#### [Goal of the exercise]
Repeat the whole listing exactly as written.

====

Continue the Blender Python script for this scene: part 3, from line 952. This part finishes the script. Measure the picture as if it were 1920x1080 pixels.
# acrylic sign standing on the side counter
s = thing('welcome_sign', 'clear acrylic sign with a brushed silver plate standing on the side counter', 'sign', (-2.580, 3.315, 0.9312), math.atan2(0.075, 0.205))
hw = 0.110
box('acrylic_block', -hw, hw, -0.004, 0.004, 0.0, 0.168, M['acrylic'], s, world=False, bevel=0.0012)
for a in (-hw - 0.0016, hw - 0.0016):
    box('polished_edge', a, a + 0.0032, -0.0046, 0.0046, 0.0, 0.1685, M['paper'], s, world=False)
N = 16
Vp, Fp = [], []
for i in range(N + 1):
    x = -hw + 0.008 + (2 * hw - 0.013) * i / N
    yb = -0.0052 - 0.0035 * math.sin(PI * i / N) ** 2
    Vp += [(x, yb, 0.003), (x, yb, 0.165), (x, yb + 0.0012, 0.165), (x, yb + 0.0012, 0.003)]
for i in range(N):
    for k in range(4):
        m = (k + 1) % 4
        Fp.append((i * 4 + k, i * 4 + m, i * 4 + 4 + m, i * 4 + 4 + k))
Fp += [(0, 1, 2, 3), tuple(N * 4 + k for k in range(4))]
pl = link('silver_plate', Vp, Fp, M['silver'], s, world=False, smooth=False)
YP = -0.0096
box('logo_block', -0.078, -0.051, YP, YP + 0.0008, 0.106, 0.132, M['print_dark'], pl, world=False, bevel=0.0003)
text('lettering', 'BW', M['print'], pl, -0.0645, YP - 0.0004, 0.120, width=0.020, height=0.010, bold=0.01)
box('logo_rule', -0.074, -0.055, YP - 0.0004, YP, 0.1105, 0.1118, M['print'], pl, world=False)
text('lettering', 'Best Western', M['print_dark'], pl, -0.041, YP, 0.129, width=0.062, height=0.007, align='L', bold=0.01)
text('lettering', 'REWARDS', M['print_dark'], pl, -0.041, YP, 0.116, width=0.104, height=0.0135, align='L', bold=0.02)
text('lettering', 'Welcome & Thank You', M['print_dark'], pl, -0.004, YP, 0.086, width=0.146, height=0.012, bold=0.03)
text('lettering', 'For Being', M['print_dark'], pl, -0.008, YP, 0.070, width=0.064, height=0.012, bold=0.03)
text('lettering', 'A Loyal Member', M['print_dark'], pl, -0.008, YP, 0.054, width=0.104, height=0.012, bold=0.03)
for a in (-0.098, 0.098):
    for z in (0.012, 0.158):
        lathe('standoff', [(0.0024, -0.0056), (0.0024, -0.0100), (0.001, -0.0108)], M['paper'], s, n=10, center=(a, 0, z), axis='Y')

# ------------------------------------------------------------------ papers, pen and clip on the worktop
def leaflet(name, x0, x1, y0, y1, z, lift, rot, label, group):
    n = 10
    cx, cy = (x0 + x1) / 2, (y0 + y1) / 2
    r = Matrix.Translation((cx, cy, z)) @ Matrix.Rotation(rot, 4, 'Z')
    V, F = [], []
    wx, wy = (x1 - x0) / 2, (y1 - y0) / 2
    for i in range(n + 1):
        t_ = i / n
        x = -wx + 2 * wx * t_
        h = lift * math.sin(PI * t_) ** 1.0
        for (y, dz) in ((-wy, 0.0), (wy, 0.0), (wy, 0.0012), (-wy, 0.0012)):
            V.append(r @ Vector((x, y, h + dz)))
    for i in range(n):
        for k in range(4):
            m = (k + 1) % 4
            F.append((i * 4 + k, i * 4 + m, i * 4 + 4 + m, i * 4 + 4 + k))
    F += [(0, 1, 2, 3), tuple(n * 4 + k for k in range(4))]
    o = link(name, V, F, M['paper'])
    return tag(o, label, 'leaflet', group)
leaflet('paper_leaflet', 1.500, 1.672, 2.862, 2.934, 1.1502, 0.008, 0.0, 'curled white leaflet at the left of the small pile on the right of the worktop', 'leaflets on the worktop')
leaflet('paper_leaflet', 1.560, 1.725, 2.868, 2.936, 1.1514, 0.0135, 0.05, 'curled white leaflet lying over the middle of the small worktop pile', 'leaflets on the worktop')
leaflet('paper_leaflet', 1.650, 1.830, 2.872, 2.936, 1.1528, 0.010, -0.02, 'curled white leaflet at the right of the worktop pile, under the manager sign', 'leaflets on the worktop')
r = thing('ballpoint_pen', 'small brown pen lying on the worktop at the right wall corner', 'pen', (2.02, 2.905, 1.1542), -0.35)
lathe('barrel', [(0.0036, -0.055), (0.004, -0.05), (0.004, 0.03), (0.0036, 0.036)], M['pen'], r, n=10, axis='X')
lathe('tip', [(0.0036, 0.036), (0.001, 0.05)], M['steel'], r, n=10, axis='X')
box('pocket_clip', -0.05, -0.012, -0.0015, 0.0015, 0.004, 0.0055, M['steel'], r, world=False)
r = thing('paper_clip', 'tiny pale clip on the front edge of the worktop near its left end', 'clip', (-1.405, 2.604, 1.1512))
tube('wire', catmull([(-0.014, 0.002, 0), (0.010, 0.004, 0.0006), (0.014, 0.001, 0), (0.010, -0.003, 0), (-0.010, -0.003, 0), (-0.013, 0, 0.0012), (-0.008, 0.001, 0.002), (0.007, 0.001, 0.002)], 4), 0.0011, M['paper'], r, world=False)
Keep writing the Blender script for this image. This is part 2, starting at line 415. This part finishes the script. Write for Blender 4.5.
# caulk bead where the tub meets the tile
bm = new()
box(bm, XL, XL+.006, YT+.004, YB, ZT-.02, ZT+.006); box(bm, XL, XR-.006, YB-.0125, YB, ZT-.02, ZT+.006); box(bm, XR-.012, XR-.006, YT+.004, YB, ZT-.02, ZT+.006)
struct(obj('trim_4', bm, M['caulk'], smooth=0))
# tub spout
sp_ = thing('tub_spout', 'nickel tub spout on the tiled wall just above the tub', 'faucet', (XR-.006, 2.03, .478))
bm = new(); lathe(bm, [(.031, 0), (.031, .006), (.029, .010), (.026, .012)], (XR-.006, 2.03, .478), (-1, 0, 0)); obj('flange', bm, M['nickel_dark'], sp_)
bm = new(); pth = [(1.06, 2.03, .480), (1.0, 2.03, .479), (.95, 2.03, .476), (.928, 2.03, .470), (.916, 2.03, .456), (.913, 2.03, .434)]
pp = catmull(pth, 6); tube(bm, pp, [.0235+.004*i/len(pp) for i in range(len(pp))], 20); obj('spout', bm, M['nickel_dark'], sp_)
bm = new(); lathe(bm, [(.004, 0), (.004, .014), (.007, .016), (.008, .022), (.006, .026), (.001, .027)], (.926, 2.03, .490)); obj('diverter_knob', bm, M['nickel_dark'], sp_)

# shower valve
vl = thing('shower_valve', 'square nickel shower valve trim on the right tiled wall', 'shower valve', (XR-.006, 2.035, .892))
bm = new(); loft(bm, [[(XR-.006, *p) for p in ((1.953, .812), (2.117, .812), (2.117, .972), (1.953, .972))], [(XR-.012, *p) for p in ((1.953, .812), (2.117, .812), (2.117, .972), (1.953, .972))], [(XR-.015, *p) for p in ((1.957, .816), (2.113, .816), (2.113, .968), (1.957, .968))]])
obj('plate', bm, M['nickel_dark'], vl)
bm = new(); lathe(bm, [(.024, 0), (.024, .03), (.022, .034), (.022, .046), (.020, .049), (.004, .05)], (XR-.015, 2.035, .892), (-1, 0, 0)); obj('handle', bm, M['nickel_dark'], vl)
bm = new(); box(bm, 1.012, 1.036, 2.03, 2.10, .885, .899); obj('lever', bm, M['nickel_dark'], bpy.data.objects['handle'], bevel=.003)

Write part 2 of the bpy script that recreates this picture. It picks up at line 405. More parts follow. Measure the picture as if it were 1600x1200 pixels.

====

#### [Finished task]
Continue the Blender Python script for this scene: part 3, from line 952. This part finishes the script. Measure the picture as if it were 1920x1080 pixels.
# acrylic sign standing on the side counter
s = thing('welcome_sign', 'clear acrylic sign with a brushed silver plate standing on the side counter', 'sign', (-2.580, 3.315, 0.9312), math.atan2(0.075, 0.205))
hw = 0.110
box('acrylic_block', -hw, hw, -0.004, 0.004, 0.0, 0.168, M['acrylic'], s, world=False, bevel=0.0012)
for a in (-hw - 0.0016, hw - 0.0016):
    box('polished_edge', a, a + 0.0032, -0.0046, 0.0046, 0.0, 0.1685, M['paper'], s, world=False)
N = 16
Vp, Fp = [], []
for i in range(N + 1):
    x = -hw + 0.008 + (2 * hw - 0.013) * i / N
    yb = -0.0052 - 0.0035 * math.sin(PI * i / N) ** 2
    Vp += [(x, yb, 0.003), (x, yb, 0.165), (x, yb + 0.0012, 0.165), (x, yb + 0.0012, 0.003)]
for i in range(N):
    for k in range(4):
        m = (k + 1) % 4
        Fp.append((i * 4 + k, i * 4 + m, i * 4 + 4 + m, i * 4 + 4 + k))
Fp += [(0, 1, 2, 3), tuple(N * 4 + k for k in range(4))]
pl = link('silver_plate', Vp, Fp, M['silver'], s, world=False, smooth=False)
YP = -0.0096
box('logo_block', -0.078, -0.051, YP, YP + 0.0008, 0.106, 0.132, M['print_dark'], pl, world=False, bevel=0.0003)
text('lettering', 'BW', M['print'], pl, -0.0645, YP - 0.0004, 0.120, width=0.020, height=0.010, bold=0.01)
box('logo_rule', -0.074, -0.055, YP - 0.0004, YP, 0.1105, 0.1118, M['print'], pl, world=False)
text('lettering', 'Best Western', M['print_dark'], pl, -0.041, YP, 0.129, width=0.062, height=0.007, align='L', bold=0.01)
text('lettering', 'REWARDS', M['print_dark'], pl, -0.041, YP, 0.116, width=0.104, height=0.0135, align='L', bold=0.02)
text('lettering', 'Welcome & Thank You', M['print_dark'], pl, -0.004, YP, 0.086, width=0.146, height=0.012, bold=0.03)
text('lettering', 'For Being', M['print_dark'], pl, -0.008, YP, 0.070, width=0.064, height=0.012, bold=0.03)
text('lettering', 'A Loyal Member', M['print_dark'], pl, -0.008, YP, 0.054, width=0.104, height=0.012, bold=0.03)
for a in (-0.098, 0.098):
    for z in (0.012, 0.158):
        lathe('standoff', [(0.0024, -0.0056), (0.0024, -0.0100), (0.001, -0.0108)], M['paper'], s, n=10, center=(a, 0, z), axis='Y')

# ------------------------------------------------------------------ papers, pen and clip on the worktop
def leaflet(name, x0, x1, y0, y1, z, lift, rot, label, group):
    n = 10
    cx, cy = (x0 + x1) / 2, (y0 + y1) / 2
    r = Matrix.Translation((cx, cy, z)) @ Matrix.Rotation(rot, 4, 'Z')
    V, F = [], []
    wx, wy = (x1 - x0) / 2, (y1 - y0) / 2
    for i in range(n + 1):
        t_ = i / n
        x = -wx + 2 * wx * t_
        h = lift * math.sin(PI * t_) ** 1.0
        for (y, dz) in ((-wy, 0.0), (wy, 0.0), (wy, 0.0012), (-wy, 0.0012)):
            V.append(r @ Vector((x, y, h + dz)))
    for i in range(n):
        for k in range(4):
            m = (k + 1) % 4
            F.append((i * 4 + k, i * 4 + m, i * 4 + 4 + m, i * 4 + 4 + k))
    F += [(0, 1, 2, 3), tuple(n * 4 + k for k in range(4))]
    o = link(name, V, F, M['paper'])
    return tag(o, label, 'leaflet', group)
leaflet('paper_leaflet', 1.500, 1.672, 2.862, 2.934, 1.1502, 0.008, 0.0, 'curled white leaflet at the left of the small pile on the right of the worktop', 'leaflets on the worktop')
leaflet('paper_leaflet', 1.560, 1.725, 2.868, 2.936, 1.1514, 0.0135, 0.05, 'curled white leaflet lying over the middle of the small worktop pile', 'leaflets on the worktop')
leaflet('paper_leaflet', 1.650, 1.830, 2.872, 2.936, 1.1528, 0.010, -0.02, 'curled white leaflet at the right of the worktop pile, under the manager sign', 'leaflets on the worktop')
r = thing('ballpoint_pen', 'small brown pen lying on the worktop at the right wall corner', 'pen', (2.02, 2.905, 1.1542), -0.35)
lathe('barrel', [(0.0036, -0.055), (0.004, -0.05), (0.004, 0.03), (0.0036, 0.036)], M['pen'], r, n=10, axis='X')
lathe('tip', [(0.0036, 0.036), (0.001, 0.05)], M['steel'], r, n=10, axis='X')
box('pocket_clip', -0.05, -0.012, -0.0015, 0.0015, 0.004, 0.0055, M['steel'], r, world=False)
r = thing('paper_clip', 'tiny pale clip on the front edge of the worktop near its left end', 'clip', (-1.405, 2.604, 1.1512))
tube('wire', catmull([(-0.014, 0.002, 0), (0.010, 0.004, 0.0006), (0.014, 0.001, 0), (0.010, -0.003, 0), (-0.010, -0.003, 0), (-0.013, 0, 0.0012), (-0.008, 0.001, 0.002), (0.007, 0.001, 0.002)], 4), 0.0011, M['paper'], r, world=False)
Keep writing the Blender script for this image. This is part 2, starting at line 415. This part finishes the script. Write for Blender 4.5.
# caulk bead where the tub meets the tile
bm = new()
box(bm, XL, XL+.006, YT+.004, YB, ZT-.02, ZT+.006); box(bm, XL, XR-.006, YB-.0125, YB, ZT-.02, ZT+.006); box(bm, XR-.012, XR-.006, YT+.004, YB, ZT-.02, ZT+.006)
struct(obj('trim_4', bm, M['caulk'], smooth=0))
# tub spout
sp_ = thing('tub_spout', 'nickel tub spout on the tiled wall just above the tub', 'faucet', (XR-.006, 2.03, .478))
bm = new(); lathe(bm, [(.031, 0), (.031, .006), (.029, .010), (.026, .012)], (XR-.006, 2.03, .478), (-1, 0, 0)); obj('flange', bm, M['nickel_dark'], sp_)
bm = new(); pth = [(1.06, 2.03, .480), (1.0, 2.03, .479), (.95, 2.03, .476), (.928, 2.03, .470), (.916, 2.03, .456), (.913, 2.03, .434)]
pp = catmull(pth, 6); tube(bm, pp, [.0235+.004*i/len(pp) for i in range(len(pp))], 20); obj('spout', bm, M['nickel_dark'], sp_)
bm = new(); lathe(bm, [(.004, 0), (.004, .014), (.007, .016), (.008, .022), (.006, .026), (.001, .027)], (.926, 2.03, .490)); obj('diverter_knob', bm, M['nickel_dark'], sp_)

# shower valve
vl = thing('shower_valve', 'square nickel shower valve trim on the right tiled wall', 'shower valve', (XR-.006, 2.035, .892))
bm = new(); loft(bm, [[(XR-.006, *p) for p in ((1.953, .812), (2.117, .812), (2.117, .972), (1.953, .972))], [(XR-.012, *p) for p in ((1.953, .812), (2.117, .812), (2.117, .972), (1.953, .972))], [(XR-.015, *p) for p in ((1.957, .816), (2.113, .816), (2.113, .968), (1.957, .968))]])
obj('plate', bm, M['nickel_dark'], vl)
bm = new(); lathe(bm, [(.024, 0), (.024, .03), (.022, .034), (.022, .046), (.020, .049), (.004, .05)], (XR-.015, 2.035, .892), (-1, 0, 0)); obj('handle', bm, M['nickel_dark'], vl)
bm = new(); box(bm, 1.012, 1.036, 2.03, 2.10, .885, .899); obj('lever', bm, M['nickel_dark'], bpy.data.objects['handle'], bevel=.003)

Write part 2 of the bpy script that recreates this picture. It picks up at line 405. More parts follow. Measure the picture as if it were 1600x1200 pixels.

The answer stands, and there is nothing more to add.